* Begin Listed entries *

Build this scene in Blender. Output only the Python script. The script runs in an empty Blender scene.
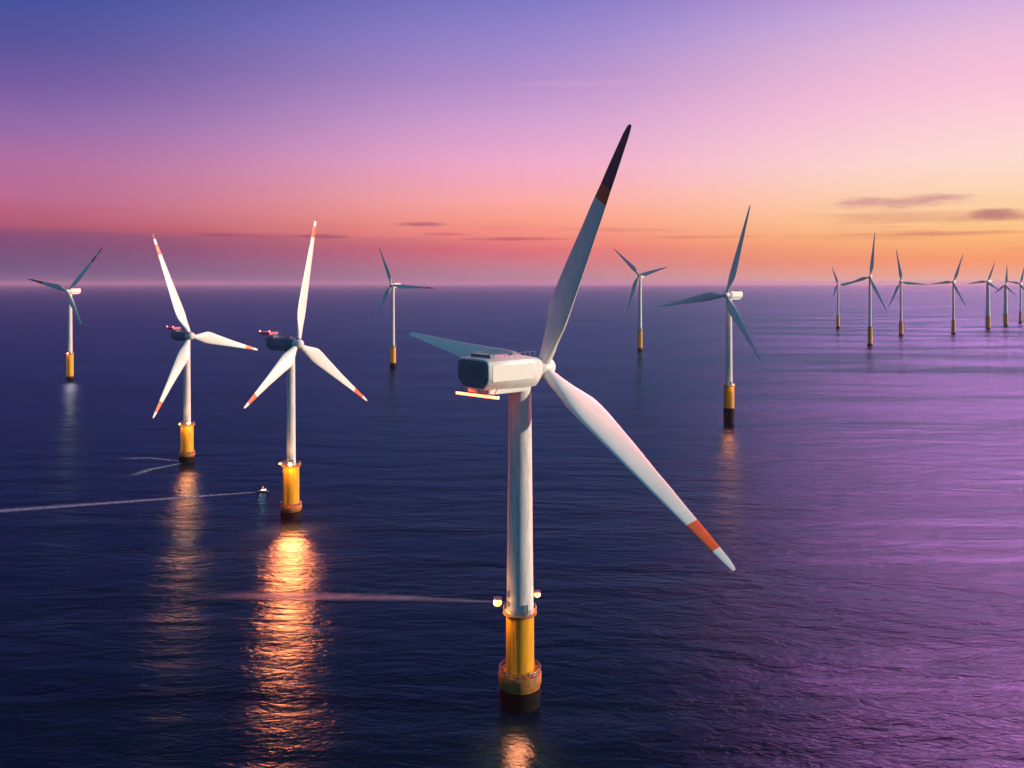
import bpy, bmesh, math, random
from mathutils import Vector, Matrix
R = math.radians
S = bpy.context.scene
COL = S.collection

def lin(r, g, b):
    f = lambda c: ((c/255.0)/12.92 if c/255.0 <= 0.04045 else (((c/255.0)+0.055)/1.055)**2.4)
    return (f(r), f(g), f(b), 1.0)

# ------------------------------------------------------------------ camera
CAM_H = 100.0
cd = bpy.data.cameras.new('camera'); cam = bpy.data.objects.new('camera', cd); COL.objects.link(cam)
cam.location = (0, 0, CAM_H); cam.rotation_euler = (R(90), 0, 0)
cd.sensor_width = 36; cd.lens = 850/1024*36; cd.shift_y = -(384-283.5)/1024
cd.clip_start = 1; cd.clip_end = 200000
S.camera = cam

# ------------------------------------------------------------------ world: dusk sky by direction
SUN_AZ, SUN_EL = R(93), R(11)
W = bpy.data.worlds.new('World'); S.world = W; W.use_nodes = True
nt = W.node_tree; nt.nodes.clear()

class N:
    """tiny node-graph helper"""
    def __init__(s, t): s.t = t
    def new(s, kind, **kw):
        n = s.t.nodes.new(kind)
        for k, v in kw.items(): setattr(n, k, v)
        return n
    def put(s, sock, v):
        if isinstance(v, bpy.types.NodeSocket): s.t.links.new(v, sock)
        else: sock.default_value = v
    def m(s, op, a, b=0.0, c=0.0, clamp=False):
        n = s.new('ShaderNodeMath', operation=op, use_clamp=clamp)
        s.put(n.inputs[0], a); s.put(n.inputs[1], b); s.put(n.inputs[2], c); return n.outputs[0]
    def rng(s, v, a, b, c=0.0, d=1.0, smooth=True):
        n = s.new('ShaderNodeMapRange', interpolation_type='SMOOTHSTEP' if smooth else 'LINEAR')
        s.put(n.inputs['Value'], v); n.inputs['From Min'].default_value = a; n.inputs['From Max'].default_value = b
        n.inputs['To Min'].default_value = c; n.inputs['To Max'].default_value = d; return n.outputs[0]
    def mix(s, f, a, b):
        n = s.new('ShaderNodeMix', data_type='RGBA')
        s.put(n.inputs[0], f); s.put(n.inputs[6], a); s.put(n.inputs[7], b); return n.outputs[2]
    def ramp(s, f, stops, interp='LINEAR'):
        n = s.new('ShaderNodeValToRGB'); cr = n.color_ramp; cr.interpolation = interp
        while len(cr.elements) < len(stops): cr.elements.new(0.5)
        for e, (p, c) in zip(cr.elements, stops): e.position = p; e.color = c
        s.put(n.inputs[0], f); return n.outputs[0]
    def noise(s, vec, scale, detail=3, rough=0.55, dist=0.0):
        n = s.new('ShaderNodeTexNoise'); s.put(n.inputs['Vector'], vec)
        n.inputs['Scale'].default_value = scale; n.inputs['Detail'].default_value = detail
        n.inputs['Roughness'].default_value = rough; n.inputs['Distortion'].default_value = dist
        return n.outputs[0]
    def comb(s, x, y, z):
        n = s.new('ShaderNodeCombineXYZ'); s.put(n.inputs[0], x); s.put(n.inputs[1], y); s.put(n.inputs[2], z); return n.outputs[0]
    def sep(s, v):
        n = s.new('ShaderNodeSeparateXYZ'); s.put(n.inputs[0], v); return n.outputs

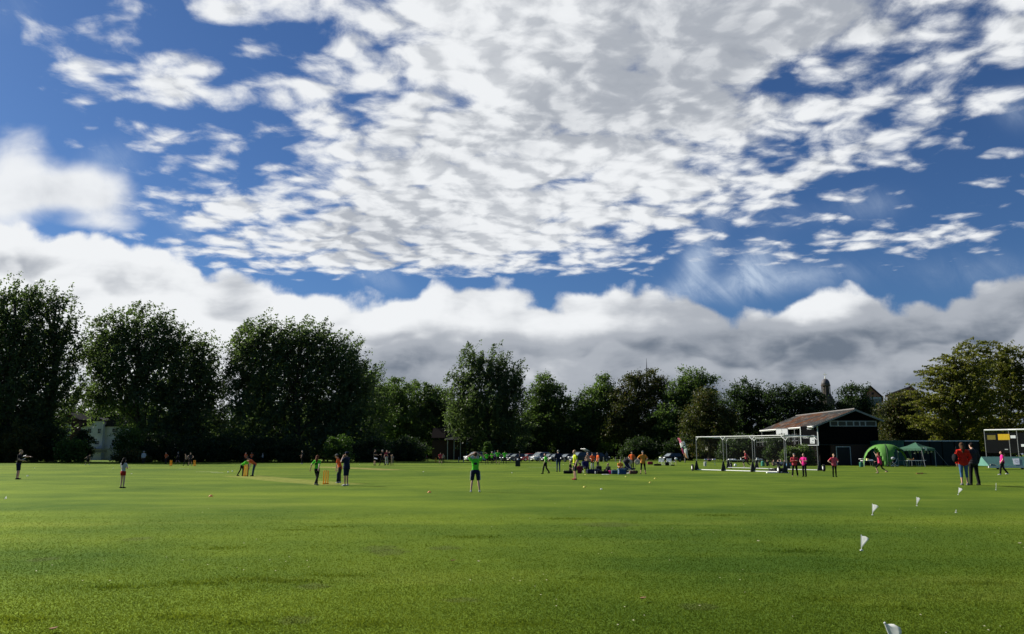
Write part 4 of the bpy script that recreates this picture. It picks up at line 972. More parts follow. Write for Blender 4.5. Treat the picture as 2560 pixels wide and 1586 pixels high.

* End Listed entries *

Copy each line above containing the string "scene".

Build this scene in Blender. Output only the Python script. The script runs in an empty Blender scene.
S = bpy.context.scene